短期集中? もう既にそれから1カ月が過ぎようとしている。全力を挙げる? なのになぜまた宣言の延長をしようとしているのか。緊急事態だの全力を挙げるだの、もういい加減に中身のない念仏は聞き飽きた。ウンザリさせられているのは当然のこと、責任をとれ、としか言いようがない。


 緊急事態宣言の延長という話を、メディア各社が報じ始めたのだが、菅の昨日のぶら下がりがあまりにも酷かった。まず最初に酷いのは、たった数分、官邸記者クラブ記者らとの間でのみ行ったぶら下がりを、官邸が「会見を行いました」としているところだ。そして、その文字起こし内容も酷い。

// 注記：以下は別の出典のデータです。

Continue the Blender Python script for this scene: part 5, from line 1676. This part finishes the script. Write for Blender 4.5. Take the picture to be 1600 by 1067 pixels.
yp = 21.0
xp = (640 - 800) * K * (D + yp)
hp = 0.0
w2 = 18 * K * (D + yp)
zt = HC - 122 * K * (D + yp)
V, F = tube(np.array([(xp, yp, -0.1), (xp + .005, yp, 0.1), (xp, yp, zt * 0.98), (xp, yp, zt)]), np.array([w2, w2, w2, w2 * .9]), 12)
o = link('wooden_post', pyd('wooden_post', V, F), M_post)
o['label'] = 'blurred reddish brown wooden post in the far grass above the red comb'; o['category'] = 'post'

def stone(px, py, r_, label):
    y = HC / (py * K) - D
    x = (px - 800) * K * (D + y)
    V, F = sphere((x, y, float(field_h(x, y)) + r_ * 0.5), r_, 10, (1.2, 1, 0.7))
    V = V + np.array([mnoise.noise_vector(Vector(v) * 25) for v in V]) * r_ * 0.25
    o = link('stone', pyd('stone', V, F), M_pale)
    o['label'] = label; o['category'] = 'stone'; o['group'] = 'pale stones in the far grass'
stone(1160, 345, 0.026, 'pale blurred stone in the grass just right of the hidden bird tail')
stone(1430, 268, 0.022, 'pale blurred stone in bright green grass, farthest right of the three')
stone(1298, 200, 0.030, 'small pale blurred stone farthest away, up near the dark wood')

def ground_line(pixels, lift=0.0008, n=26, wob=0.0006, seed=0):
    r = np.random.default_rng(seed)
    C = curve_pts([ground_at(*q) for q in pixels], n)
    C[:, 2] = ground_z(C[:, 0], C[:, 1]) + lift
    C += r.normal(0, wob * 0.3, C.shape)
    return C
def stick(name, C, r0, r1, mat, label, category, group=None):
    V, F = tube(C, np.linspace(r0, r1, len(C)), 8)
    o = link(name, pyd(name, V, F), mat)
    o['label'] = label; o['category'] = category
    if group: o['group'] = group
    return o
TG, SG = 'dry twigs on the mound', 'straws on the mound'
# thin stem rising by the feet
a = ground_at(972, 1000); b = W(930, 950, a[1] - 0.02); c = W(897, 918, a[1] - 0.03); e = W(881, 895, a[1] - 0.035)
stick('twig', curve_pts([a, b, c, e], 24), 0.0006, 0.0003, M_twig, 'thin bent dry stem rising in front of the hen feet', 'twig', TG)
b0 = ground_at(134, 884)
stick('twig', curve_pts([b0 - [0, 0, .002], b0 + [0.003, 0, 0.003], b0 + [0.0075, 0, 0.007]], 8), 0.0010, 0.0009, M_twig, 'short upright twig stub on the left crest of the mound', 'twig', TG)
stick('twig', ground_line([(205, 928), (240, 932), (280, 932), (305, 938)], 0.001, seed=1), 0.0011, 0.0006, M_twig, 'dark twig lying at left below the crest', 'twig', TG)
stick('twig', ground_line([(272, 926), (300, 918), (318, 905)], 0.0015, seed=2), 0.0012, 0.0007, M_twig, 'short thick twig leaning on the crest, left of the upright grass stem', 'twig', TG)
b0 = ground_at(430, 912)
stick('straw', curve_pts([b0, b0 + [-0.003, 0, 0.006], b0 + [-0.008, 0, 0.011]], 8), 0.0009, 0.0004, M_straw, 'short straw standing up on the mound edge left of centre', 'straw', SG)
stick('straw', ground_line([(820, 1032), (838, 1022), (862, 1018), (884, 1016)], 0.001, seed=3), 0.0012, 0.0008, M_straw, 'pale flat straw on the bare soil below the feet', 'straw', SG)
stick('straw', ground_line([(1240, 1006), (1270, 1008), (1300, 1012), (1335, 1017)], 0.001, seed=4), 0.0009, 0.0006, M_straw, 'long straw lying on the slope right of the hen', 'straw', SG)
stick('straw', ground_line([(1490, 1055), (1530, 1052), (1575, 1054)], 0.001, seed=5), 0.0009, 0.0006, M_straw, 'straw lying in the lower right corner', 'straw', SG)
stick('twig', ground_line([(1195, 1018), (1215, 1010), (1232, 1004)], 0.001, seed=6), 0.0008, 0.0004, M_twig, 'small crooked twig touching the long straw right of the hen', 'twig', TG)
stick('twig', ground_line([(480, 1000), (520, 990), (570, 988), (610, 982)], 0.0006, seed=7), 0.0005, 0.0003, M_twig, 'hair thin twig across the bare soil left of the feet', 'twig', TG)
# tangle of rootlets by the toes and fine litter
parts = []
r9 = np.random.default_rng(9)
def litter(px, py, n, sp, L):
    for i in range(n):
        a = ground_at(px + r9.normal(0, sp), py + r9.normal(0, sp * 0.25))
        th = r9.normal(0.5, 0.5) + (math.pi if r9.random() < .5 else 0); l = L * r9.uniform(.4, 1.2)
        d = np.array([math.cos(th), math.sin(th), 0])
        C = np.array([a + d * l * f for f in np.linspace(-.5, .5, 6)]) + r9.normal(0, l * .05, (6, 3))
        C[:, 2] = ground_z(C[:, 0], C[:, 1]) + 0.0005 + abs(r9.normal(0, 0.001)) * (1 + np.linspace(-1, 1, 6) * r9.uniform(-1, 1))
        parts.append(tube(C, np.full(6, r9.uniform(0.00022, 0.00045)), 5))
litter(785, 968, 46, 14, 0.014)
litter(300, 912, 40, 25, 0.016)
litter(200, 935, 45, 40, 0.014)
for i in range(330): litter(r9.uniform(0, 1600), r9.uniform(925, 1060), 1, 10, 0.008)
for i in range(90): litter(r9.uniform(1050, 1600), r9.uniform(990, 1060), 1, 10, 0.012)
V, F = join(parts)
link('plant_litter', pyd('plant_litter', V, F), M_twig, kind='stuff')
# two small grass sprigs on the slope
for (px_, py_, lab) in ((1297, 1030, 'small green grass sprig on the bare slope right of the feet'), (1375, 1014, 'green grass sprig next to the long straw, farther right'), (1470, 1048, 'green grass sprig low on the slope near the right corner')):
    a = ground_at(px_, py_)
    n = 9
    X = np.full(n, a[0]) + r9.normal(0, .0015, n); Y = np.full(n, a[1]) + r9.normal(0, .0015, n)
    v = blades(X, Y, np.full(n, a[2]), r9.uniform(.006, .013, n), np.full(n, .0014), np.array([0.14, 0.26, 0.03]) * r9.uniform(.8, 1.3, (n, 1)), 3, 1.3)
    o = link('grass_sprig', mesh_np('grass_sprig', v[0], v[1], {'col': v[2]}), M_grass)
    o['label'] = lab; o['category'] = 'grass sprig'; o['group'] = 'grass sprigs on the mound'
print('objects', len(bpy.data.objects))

令和3年5月27日 緊急事態宣言の延長の検討等についての会見 | 令和3年 | 総理の演説・記者会見など | ニュース | 首相官邸ホームページ

 動画を見れば、菅が聞かれたことに適切に答えないので、記者側から同様の質問が再三なされていることが分かる。しかし官邸の文字起こしでは、記者質問を文字起こしせず、あたかも記者側が不適切に同じ質問を繰り返しているかのように見える。しかも、以前はウェイバックマシーンでページの保存ができたが、少し前から保存しようとするとエラーがでるようになった。多分、保存されないように細工を施したのだろう。

 このようなことはこれまでにも何度もあって、そのような場合、産経新聞の文字起こしを参照してきた。産経はこれまで常に首相会見やぶら下がりの文字起こし記事を「詳報」として掲載していたのに、今回は、菅は何を聞かれても「専門家の意見をうかがう」としか言わず、内容があまりにも酷く、官邸応援団としては都合が悪いからか、今回は記事が見当たらない。

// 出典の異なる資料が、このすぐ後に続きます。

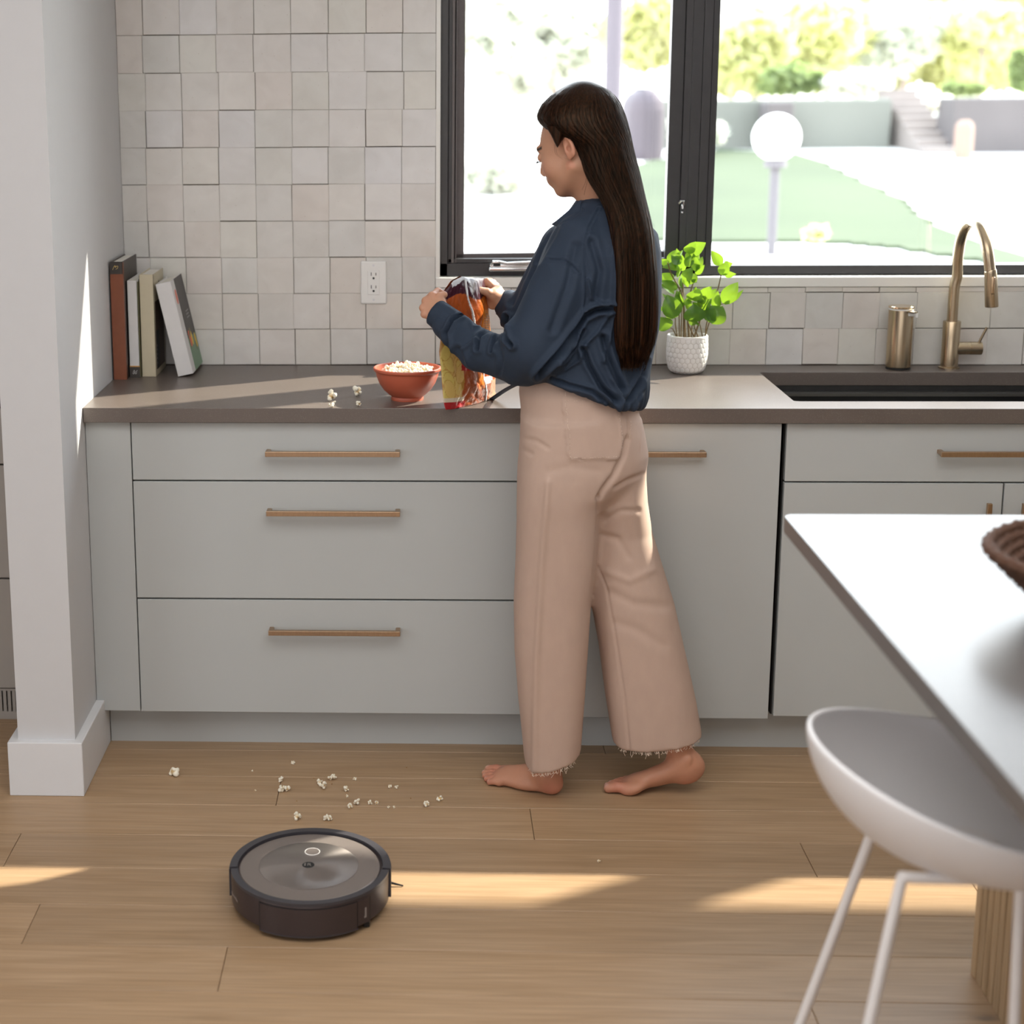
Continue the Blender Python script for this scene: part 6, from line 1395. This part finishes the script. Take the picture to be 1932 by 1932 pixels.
d = smin(d, dcap(G, nk0, nk1, 0.047, 0.039), 0.034)
for s_ in (-1, 1):
    Re = Matrix.Rotation(s_*math.radians(20), 3, 'Z') @ Matrix.Rotation(math.radians(-12), 3, 'X')
    c0 = (s_*0.0775, -0.022, 0.000); e = dell(G, c0, (0.0075, 0.0165, 0.0290), Re)
    e = smin(e, dell(G, (s_*0.0750, -0.015, -0.023), (0.006, 0.007, 0.009)), 0.006)
    e = smax(e, -dell(G, (s_*0.0865, -0.020, 0.003), (0.0085, 0.0105, 0.0200), Re), 0.003)
    e = smin(e, dell(G, (s_*0.0775, -0.013, -0.008), (0.0045, 0.006, 0.012)), 0.003)
    e = smax(e, -dell(G, (s_*0.079, -0.020, -0.004), (0.006, 0.0045, 0.0075)), 0.002)
    d = smin(d, e, 0.004)
V, F = snet(d, lo, h); V = relax(V, F, 1); F = orient(V, F)
col = np.tile(SKIN, (len(V), 1))
def tint(m_, c_): col[:] = col*(1-m_[:, None])+np.array(c_)*m_[:, None]
tint(np.exp(-((np.abs(V[:, 0])-.045)/.018)**2-((V[:, 1]-.075)/.03)**2-((V[:, 2]+.025)/.02)**2)*0.45, (0.58, 0.22, 0.15))
tint(((np.abs(V[:, 0]) > .066) & (np.abs(V[:, 1]+.022) < .03) & (np.abs(V[:, 2]) < .05))*0.35, (0.62, 0.24, 0.16))
tint(np.clip(1-np.sqrt(((np.abs(V[:, 0])-.079)/.006)**2+((V[:, 1]+.020)/.0055)**2+((V[:, 2]+.003)/.009)**2), 0, 1)*0.9, (0.10, 0.03, 0.02))
tint(((np.abs(V[:, 0]) < .021) & (V[:, 1] > .086) & (V[:, 2] < -.042) & (V[:, 2] > -.061)).astype(float)*0.75, (0.40, 0.12, 0.10))
tint(np.clip(1.5-np.abs((V[:, 2]-(.033-0.25*np.maximum(np.abs(V[:, 0])-.03, 0)))/.0035), 0, 1)*((V[:, 1] > .06) & (np.abs(V[:, 0]) > .012) & (np.abs(V[:, 0]) < .052)), (0.03, 0.018, 0.012))
add_part(HS*(V @ HM.T)+HC, F, col.copy())
# eyelashes
b = MB()
for k in range(9):
    a_ = -0.046+0.003*k; b.tube([W((a_, 0.0905-0.25*max(0, -a_-0.036), 0.003)), W((a_-0.001, 0.0945-0.25*max(0, -a_-0.036), 0.000)), W((a_-0.0015, 0.0970, 0.001))], [0.0006, 0.0004, 0.0002], 4)
lash = b

def hand(V_, lo, hi, prims, kk, h=0.0014):
    G = grid(lo, hi, h); d = None
    for pr_ in prims:
        e = dcap(G, *pr_[:4]); kq = pr_[4] if len(pr_) > 4 else kk; d = e if d is None else smin(d, e, kq)
    V, F = snet(d, lo, h); V = relax(V, F, 1); return V, orient(V, F)
p = lambda u, v, y: P(u, v, y=y)
Wr = p(829, 596, -.062); Kn = [p(816, 559, -.038), p(804, 568, -.042), p(799, 581, -.050), p(801, 593, -.060)]; rk = [0.0112, 0.0110, 0.0102, 0.0092]
PIP = [p(826, 550, -.012), p(815, 557, -.008), p(809, 571, -.012), p(810, 586, -.022)]; DIP = [p(838, 556, -.012), p(829, 565, -.004), p(822, 577, -.008), p(822, 590, -.018)]; TIP = [p(837, 566, -.022), p(829, 575, -.016), p(824, 586, -.020), p(824, 597, -.028)]
pr_ = [(Wr, p(850, 614, -.085), 0.023, 0.026, 0.01)]
for q in range(4): pr_.append((Wr, Kn[q], 0.018, rk[q]*1.02, 0.007))
pr_.append((Kn[0], Kn[3], 0.0080, 0.0072, 0.004))
for q in range(4):
    r = rk[q]; pr_ += [(Kn[q], PIP[q], r*0.92, r*0.84, 0.003), (PIP[q], DIP[q], r*0.84, r*0.76, 0.002), (DIP[q], TIP[q], r*0.76, r*0.66, 0.002)]
pr_ += [(Wr, p(833, 574, -.050), 0.017, 0.013, 0.012), (p(833, 574, -.050), p(829, 560, -.046), 0.012, 0.0105, 0.003), (p(829, 560, -.046), p(838, 556, -.040), 0.0102, 0.0085, 0.002)]
allp = np.array([q[0] for q in pr_]+[q[1] for q in pr_]); V, F = hand(None, tuple(allp.min(0)-0.03), tuple(allp.max(0)+0.03), pr_, 0.004)
col = np.tile(SKIN, (len(V), 1)); kd = np.min([np.linalg.norm(V-k_, axis=1) for k_ in Kn+PIP], axis=0); tint(np.exp(-(kd/.010)**2)*0.35, (0.60, 0.24, 0.17)); add_part(V, F, col.copy())
Wr2 = p(950, 569, .098); Kf = [p(934, 546, .112), p(938, 552, .122), p(942, 560, .128), p(944, 570, .130)]
Pf = [p(919, 531, .120), p(925, 531, .128), p(931, 533, .134), p(937, 538, .138)]; Df = [p(910, 541, .125), p(914, 544, .132), p(920, 548, .138), p(927, 554, .140)]; Tf = [p(911, 553, .122), p(915, 557, .128), p(920, 561, .132), p(927, 565, .134)]
pr_ = [(Wr2, p(972, 582, .088), 0.022, 0.025, 0.01), (Wr2, p(930, 573, .100), 0.019, 0.015, 0.012), (Wr2, p(929, 560, .098), 0.018, 0.016, 0.012)]
for q in range(4):
    r = rk[q]; pr_ += [(Wr2, Kf[q], 0.016, r, 0.010), (Kf[q], Pf[q], r*0.85, r*0.76, 0.0025), (Pf[q], Df[q], r*0.76, r*0.70, 0.0018), (Df[q], Tf[q], r*0.70, r*0.62, 0.0018)]
pr_ += [(Wr2, p(930, 558, .080), 0.017, 0.0135, 0.012), (p(930, 558, .080), p(919, 551, .070), 0.0125, 0.0105, 0.004), (p(919, 551, .070), p(906, 547.5, .066), 0.0102, 0.0088, 0.002), (p(932, 553, .085), p(940, 546, .10), 0.012, 0.011, 0.01)]
allp = np.array([q[0] for q in pr_]+[q[1] for q in pr_]); V, F = hand(None, tuple(allp.min(0)-0.03), tuple(allp.max(0)+0.03), pr_, 0.004)
col = np.tile(SKIN, (len(V), 1)); kd = np.min([np.linalg.norm(V-k_, axis=1) for k_ in Pf+Kf], axis=0); tint(np.exp(-(kd/.010)**2)*0.4, (0.62, 0.25, 0.17))
nl = np.linalg.norm(V-p(902, 545.5, .058), axis=1); tint(np.clip(1.6-nl/.0055, 0, 1)*0.8, (0.75, 0.52, 0.44)); add_part(V, F, col.copy())

def foot(org, dirv, m_, sc, lift):
    """org: back of the heel on the floor; m_ = +1 when the big toe lies to the left of the walking direction; lift tips the heel up about the ball"""
    h = 0.0020; lo = (-0.03, -0.07, -0.03); G = grid(lo, (0.27, 0.07, 0.20), h)
    toes = None
    T_ = [((.178, .026, .0155), (.222, .024, .0125), .0140, .0118), ((.186, .006, .0135), (.224, .004, .0100), .0098, .0085), ((.182, -.009, .0125), (.215, -.011, .0095), .0093, .0080), ((.174, -.022, .0120), (.203, -.025, .0090), .0090, .0076), ((.163, -.034, .0110), (.188, -.038, .0085), .0086, .0074)]
    for a_, b2, r0, r1 in T_:
        a_ = np.array([a_[0], a_[1]*m_, a_[2]]); b2 = np.array([b2[0], b2[1]*m_, b2[2]]); mid_ = (a_+b2)/2+np.array([0, 0, 0.0035])
        e = smin(dcap(G, a_, mid_, r0, (r0+r1)/2), dcap(G, mid_, b2, (r0+r1)/2, r1), 0.003); toes = e if toes is None else smin(toes, e, 0.0022)
    bx = 0.160; ca, sa = math.cos(lift), math.sin(lift)
    X, Y, Z = G; Xr = bx+(X-bx)*ca+(Z-0.010)*sa; Zr = 0.010-(X-bx)*sa*-1*-1+(Z-0.010)*ca
    Xr = bx+(X-bx)*ca-(Z-0.01)*(-sa); Zr = 0.01+(X-bx)*sa+(Z-0.01)*ca
    H = (Xr, Y, Zr)
    r_ = dell(H, (.034, 0, .030), (.035, .0275, .031)); r_ = smin(r_, dcap(H, (.045, 0, .050), (.150, .006*m_, .026), .031, .020), 0.02)
    r_ = smin(r_, dell(H, (.110, -.014*m_, .018), (.055, .024, .018)), 0.02); r_ = smin(r_, dell(H, (.158, .004*m_, .0195), (.032, .0435, .0185)), 0.015); r_ = smin(r_, dell(H, (.165, .028*m_, .017), (.022, .018, .0165)), 0.008)
    ak = dcap(G, (.045*1, 0, .060+lift*0.12), (.045+lift*0.10, 0, .19), .031, .036); r_ = smin(r_, ak, 0.022)
    for s_ in (-1, 1): r_ = smin(r_, dell(H, (.052, s_*.030, .072), (.010, .0055, .010)), 0.012)
    r_ = smin(r_, dcap(G, (.036+lift*0.06, 0, .055+lift*0.1), (.030+lift*0.10, 0, .12), .018, .016), 0.02)
    r_ = smax(r_, -Zr+0.0008, 0.006); d = smin(r_, toes, 0.009); d = smax(d, 0.0008-Z, 0.003)
    V, F = snet(d, lo, h); V = relax(V, F, 2); F = orient(V, F)
    col = np.tile(SKIN*np.array([1.0, 0.92, 0.9]), (len(V), 1))
    red = np.exp(-((V[:, 0]-.02)/.03)**2-((V[:, 2]-.02)/.03)**2)*0.55+np.exp(-((V[:, 0]-.20)/.025)**2)*0.45+np.exp(-((V[:, 2]-0)/.010)**2)*0.2; red = np.clip(red, 0, 1)[:, None]
    col = col*(1-red)+np.array([0.55, 0.19, 0.13])*red
    for a_, b2, r0, r1 in T_:
        q = np.array([b2[0]+r1*0.55, b2[1]*m_, b2[2]+r1*0.75]); w_ = np.clip(1.5-np.linalg.norm((V-q)/np.array([1, 1, 1]), axis=1)/(r1*0.62), 0, 1)[:, None]*0.6; col = col*(1-w_)+np.array([0.66, 0.42, 0.36])*w_
    dx = np.array([dirv[0], dirv[1], 0]); dx /= np.linalg.norm(dx); dy = np.array([-dx[1], dx[0], 0])
    Wd = np.array(org)[None, :]+sc*(V[:, :1]*dx+V[:, 1:2]*dy+V[:, 2:3]*np.array([0, 0, 1.0])); add_part(Wd, orient(Wd, F), col)
foot((1.066, -0.246, 0), (-0.866, 0.50), -1, 0.95, 0.0)
foot((1.397, -0.222, 0), (-0.985, 0.10), 1, 0.97, math.radians(11))
# hidden frame
h = 0.011; lo = (0.8, -0.36, 0.1); G = grid(lo, (1.36, 0.14, 1.42), h)
d = dcap(G, P(1110, 800, y=-.18), P(1110, 470, y=-.15), 0.085, 0.085); d = smin(d, dcap(G, P(1115, 470, y=-.15), W((0, -0.06, -0.15)), 0.06, 0.034), 0.02)
def chain(d, pts, rs, k=0.02):
    for i in range(len(pts)-1): d = smin(d, dcap(G, pts[i], pts[i+1], rs[i], rs[i+1]), k)
    return d
d = chain(d, [P(1085, 850, y=-.21), P(1045, 1140, y=-.23), (1.043, -0.232, 0.13)], [.06, .042, .028])
d = chain(d, [P(1150, 850, y=-.165), P(1170, 1000, y=-.165), P(1205, 1180, y=-.175), (1.345, -0.215, 0.15)], [.055, .045, .036, .026])
d = chain(d, [sh0, el, el2, P(905, 662, y=-.155), P(846, 612, y=-.075)], [.04, .036, .03, .024, .021])
d = chain(d, [P(1150, 470, y=-.05), e2, P(962, 577, y=.095)], [.04, .03, .022])
V, F = snet(d, lo, h); F = orient(V, F); add_part(V, F, np.tile(SKIN, (len(V), 1)))
off = 0; VV = []; FF = []; CC = []
for V, F, c_ in parts: VV.append(V); FF.append(F+off); CC.append(c_); off += len(V)
body = quads_obj('body', np.concatenate(VV), np.concatenate(FF), M['skin'], pe, colors=np.concatenate(CC))
lash.build('eyelashes', M['slot'], body)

 特に酷いのは、「仮に宣言の再延長となれば、国民生活への影響は更に大きくなるが、再延長となった場合、自身の責任についてどう考えるか」という質問に対しても、「専門家の意見を聞いた上で判断する」と言ったことだ。再延長になった場合の責任は、専門家に判断を仰ぐようなことではない。恐らく菅は「まだ再延長になるかどうか分からないので、その場合の責任という、仮定のことには答えない」のようなニュアンスのつもりなのだろうが、そう言わずに「専門家の意見をうかがう」と念仏のように繰り返した。つまり専門家の意見をうかがう、も空念仏であることが、このやり取りに強く滲む。
 適当に同じ言葉を繰り返すだけの、サンプラーのような男が首相では、収まるも収まらない。自分の責任について専門家の意見を仰ぐと言ってしまう男でもあるのだから、更に輪をかけて…と言うよりほかない。